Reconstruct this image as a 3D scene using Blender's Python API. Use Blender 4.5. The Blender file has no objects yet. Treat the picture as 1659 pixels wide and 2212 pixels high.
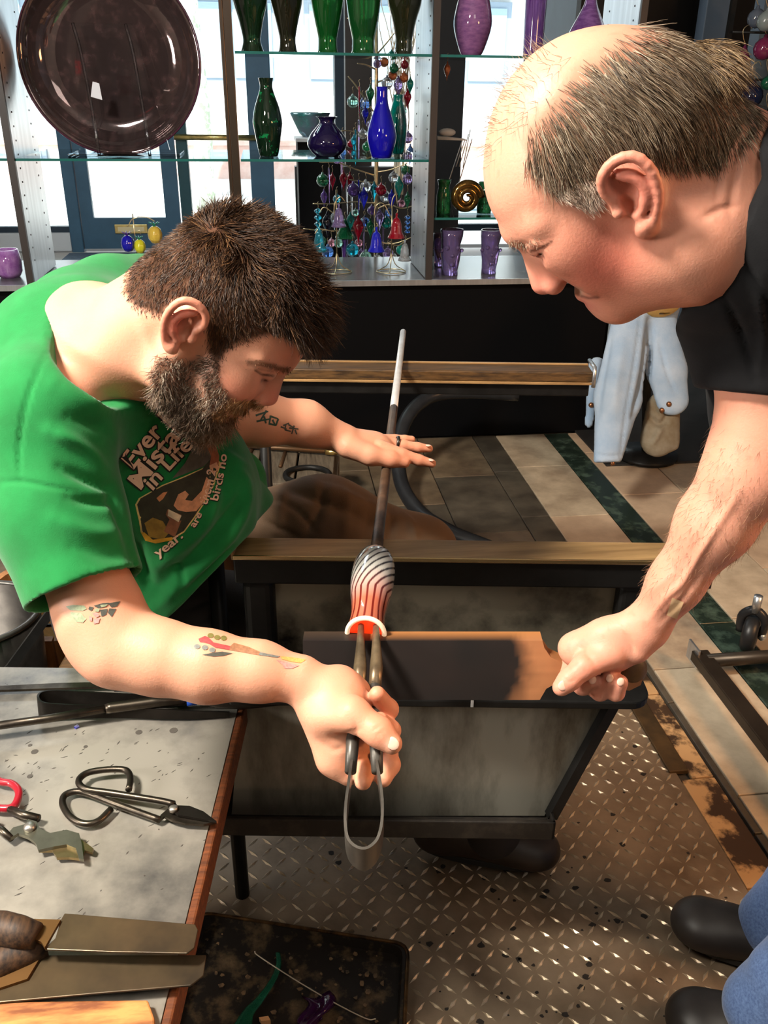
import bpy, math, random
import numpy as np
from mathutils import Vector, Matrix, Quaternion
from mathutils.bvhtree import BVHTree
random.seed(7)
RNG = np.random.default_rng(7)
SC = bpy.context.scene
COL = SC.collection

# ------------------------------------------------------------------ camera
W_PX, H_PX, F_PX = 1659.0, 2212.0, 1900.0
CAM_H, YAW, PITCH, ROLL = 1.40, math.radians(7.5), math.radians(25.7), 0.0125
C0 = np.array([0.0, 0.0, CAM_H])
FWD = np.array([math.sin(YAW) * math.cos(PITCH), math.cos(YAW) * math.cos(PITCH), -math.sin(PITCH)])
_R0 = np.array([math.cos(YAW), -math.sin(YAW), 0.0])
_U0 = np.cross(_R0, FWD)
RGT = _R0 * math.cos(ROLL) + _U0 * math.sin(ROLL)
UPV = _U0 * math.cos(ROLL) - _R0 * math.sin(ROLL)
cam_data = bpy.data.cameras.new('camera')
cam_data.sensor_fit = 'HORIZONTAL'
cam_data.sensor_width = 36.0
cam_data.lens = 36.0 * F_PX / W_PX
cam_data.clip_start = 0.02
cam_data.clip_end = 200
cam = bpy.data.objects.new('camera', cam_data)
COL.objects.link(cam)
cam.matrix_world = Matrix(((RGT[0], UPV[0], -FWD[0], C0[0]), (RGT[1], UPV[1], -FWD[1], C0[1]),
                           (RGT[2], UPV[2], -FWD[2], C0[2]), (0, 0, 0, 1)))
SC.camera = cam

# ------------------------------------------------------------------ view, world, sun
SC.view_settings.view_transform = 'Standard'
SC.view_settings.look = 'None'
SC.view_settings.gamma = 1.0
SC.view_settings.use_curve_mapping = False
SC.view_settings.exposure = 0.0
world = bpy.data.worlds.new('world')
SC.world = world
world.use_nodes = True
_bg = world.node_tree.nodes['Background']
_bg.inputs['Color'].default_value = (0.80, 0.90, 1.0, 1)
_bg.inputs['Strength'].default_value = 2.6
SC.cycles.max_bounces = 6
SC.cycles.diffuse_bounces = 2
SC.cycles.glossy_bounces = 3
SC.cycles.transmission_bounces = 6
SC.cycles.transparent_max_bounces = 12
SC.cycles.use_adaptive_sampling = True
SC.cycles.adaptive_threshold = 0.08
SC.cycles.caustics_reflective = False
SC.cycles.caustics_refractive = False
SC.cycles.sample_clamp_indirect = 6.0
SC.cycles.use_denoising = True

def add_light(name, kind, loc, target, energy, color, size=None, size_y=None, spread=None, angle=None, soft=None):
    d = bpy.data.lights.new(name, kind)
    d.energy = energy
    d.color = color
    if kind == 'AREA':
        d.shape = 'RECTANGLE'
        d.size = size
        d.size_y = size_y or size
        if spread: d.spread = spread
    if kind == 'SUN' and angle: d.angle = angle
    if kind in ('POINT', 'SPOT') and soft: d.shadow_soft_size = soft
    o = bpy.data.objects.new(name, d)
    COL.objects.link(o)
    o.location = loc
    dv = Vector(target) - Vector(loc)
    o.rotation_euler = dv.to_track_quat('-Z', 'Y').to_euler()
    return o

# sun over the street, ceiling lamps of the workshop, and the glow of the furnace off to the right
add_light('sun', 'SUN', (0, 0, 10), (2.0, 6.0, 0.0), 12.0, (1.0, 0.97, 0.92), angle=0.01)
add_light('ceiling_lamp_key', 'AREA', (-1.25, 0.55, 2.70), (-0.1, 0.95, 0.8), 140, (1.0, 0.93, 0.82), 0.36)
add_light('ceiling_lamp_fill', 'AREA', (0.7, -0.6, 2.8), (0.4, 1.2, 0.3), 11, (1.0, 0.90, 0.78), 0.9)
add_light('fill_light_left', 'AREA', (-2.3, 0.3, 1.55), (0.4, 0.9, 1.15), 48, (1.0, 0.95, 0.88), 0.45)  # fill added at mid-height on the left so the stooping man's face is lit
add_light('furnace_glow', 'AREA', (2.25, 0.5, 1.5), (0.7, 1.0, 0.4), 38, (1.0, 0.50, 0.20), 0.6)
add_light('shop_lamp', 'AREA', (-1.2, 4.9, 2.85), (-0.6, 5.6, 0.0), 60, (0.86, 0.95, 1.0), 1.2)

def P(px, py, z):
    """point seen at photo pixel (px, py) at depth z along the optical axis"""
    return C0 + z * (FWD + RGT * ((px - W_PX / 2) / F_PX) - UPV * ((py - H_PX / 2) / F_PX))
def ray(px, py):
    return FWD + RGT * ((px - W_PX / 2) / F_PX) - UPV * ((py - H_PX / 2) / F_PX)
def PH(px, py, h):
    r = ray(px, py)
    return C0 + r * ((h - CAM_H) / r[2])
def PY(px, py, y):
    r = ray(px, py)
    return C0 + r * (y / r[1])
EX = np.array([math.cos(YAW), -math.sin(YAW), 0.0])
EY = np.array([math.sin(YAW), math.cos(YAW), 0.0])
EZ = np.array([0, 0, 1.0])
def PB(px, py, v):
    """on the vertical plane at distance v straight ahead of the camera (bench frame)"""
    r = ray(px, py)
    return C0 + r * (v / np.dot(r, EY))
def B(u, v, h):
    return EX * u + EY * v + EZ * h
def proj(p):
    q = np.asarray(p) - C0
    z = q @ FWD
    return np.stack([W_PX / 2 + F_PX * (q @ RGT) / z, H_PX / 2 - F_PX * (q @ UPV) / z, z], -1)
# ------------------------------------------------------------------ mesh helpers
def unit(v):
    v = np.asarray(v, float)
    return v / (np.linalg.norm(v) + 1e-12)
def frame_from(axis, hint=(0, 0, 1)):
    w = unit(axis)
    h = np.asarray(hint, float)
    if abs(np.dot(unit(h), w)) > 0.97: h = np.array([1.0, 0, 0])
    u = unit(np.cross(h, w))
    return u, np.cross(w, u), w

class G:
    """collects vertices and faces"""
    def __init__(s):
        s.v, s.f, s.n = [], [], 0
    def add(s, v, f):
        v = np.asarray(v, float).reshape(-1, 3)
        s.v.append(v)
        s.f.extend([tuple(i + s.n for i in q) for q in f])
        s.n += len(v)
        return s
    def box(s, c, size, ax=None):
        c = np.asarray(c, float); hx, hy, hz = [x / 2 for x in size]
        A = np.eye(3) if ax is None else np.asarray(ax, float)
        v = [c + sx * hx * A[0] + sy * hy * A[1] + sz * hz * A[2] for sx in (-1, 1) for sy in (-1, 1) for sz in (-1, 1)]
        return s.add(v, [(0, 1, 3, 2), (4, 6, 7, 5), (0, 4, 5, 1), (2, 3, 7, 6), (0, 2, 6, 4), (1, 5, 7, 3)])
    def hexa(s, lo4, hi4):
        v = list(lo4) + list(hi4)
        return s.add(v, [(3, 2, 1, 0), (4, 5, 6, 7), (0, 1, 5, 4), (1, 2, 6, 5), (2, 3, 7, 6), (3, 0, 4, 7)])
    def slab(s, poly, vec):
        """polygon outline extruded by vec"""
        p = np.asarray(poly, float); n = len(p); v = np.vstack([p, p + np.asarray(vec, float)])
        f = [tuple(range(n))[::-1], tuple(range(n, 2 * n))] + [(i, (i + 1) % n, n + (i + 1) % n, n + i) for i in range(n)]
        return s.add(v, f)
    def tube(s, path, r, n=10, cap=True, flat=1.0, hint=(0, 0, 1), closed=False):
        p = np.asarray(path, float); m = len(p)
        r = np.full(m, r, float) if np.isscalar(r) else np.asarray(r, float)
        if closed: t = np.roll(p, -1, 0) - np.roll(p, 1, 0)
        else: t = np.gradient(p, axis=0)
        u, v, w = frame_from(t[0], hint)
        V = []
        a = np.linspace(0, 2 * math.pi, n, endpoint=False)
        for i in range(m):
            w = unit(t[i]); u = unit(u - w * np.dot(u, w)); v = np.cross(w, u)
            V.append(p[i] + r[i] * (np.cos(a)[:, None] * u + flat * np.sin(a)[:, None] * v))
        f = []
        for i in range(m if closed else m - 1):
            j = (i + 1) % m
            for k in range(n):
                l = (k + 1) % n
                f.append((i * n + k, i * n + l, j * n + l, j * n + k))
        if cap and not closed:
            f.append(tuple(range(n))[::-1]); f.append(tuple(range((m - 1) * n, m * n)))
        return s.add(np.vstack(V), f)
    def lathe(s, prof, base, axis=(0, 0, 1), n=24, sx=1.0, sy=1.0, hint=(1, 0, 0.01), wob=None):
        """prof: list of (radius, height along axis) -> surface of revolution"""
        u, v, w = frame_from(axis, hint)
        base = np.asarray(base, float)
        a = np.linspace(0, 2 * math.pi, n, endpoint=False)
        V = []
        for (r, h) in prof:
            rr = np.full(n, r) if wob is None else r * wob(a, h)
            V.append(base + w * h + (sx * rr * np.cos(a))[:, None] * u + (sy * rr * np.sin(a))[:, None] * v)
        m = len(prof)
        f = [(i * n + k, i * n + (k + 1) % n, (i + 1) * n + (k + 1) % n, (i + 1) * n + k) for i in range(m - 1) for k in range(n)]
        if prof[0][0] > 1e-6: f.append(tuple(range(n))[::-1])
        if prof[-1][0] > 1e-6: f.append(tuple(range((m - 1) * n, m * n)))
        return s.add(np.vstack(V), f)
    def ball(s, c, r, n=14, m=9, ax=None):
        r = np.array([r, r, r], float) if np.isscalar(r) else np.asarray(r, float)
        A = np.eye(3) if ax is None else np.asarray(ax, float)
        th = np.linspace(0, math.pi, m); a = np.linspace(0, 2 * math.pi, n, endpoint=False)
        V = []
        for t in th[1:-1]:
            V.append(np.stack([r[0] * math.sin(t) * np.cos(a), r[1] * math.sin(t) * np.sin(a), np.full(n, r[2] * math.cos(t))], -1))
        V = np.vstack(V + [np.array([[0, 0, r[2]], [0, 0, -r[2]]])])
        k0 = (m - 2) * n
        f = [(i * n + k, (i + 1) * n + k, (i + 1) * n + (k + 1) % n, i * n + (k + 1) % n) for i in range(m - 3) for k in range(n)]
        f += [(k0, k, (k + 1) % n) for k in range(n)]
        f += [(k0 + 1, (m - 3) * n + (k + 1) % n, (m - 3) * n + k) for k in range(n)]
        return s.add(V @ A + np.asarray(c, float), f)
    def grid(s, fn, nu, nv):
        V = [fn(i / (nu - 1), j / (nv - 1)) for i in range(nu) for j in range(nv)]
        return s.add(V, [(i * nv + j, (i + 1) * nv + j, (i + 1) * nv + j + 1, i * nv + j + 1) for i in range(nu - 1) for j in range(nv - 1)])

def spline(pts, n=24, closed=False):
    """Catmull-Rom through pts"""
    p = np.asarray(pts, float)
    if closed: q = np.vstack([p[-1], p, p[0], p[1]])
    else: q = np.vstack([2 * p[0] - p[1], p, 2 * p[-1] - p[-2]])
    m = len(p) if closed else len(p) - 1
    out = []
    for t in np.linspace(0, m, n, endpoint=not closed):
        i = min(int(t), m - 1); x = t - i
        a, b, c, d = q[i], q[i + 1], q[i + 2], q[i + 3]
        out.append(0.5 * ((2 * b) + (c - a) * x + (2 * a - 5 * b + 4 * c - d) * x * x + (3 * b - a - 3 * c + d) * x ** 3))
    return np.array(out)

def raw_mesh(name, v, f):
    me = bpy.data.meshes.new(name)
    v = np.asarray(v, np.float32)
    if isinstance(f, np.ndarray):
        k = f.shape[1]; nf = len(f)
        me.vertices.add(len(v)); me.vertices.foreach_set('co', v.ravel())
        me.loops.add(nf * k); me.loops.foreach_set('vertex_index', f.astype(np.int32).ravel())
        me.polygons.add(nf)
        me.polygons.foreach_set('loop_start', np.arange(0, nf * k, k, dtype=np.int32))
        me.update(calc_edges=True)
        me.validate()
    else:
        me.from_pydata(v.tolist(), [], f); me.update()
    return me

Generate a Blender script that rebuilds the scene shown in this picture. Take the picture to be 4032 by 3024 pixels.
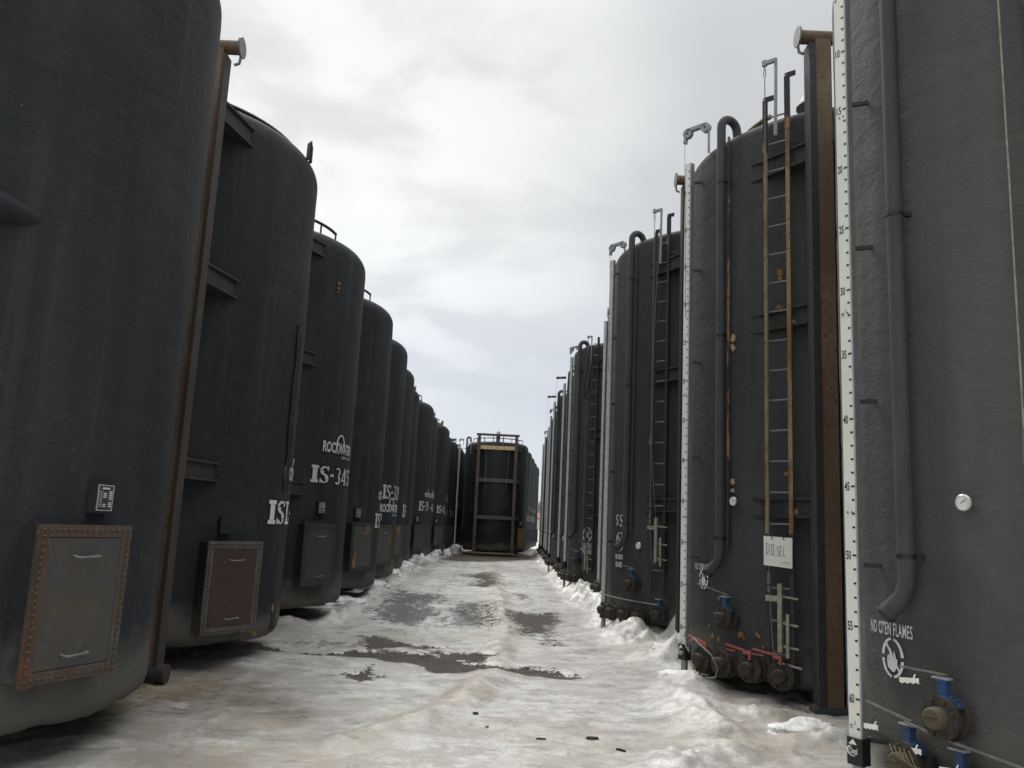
####################
> REQUIRED TASK: Restate each line from the start of the listing through the line bearing "COL = SC.collection" word for word. Drop the pictures.

> EXERCISE RESPONSE:
Reconstruct this image as a 3D scene using Blender's Python API. Use Blender 4.5. The Blender file has no objects yet. Treat the picture as 1659 pixels wide and 2212 pixels high.
import bpy, math, random
import numpy as np
from mathutils import Vector, Matrix, Quaternion
from mathutils.bvhtree import BVHTree
random.seed(7)
RNG = np.random.default_rng(7)
SC = bpy.context.scene
COL = SC.collection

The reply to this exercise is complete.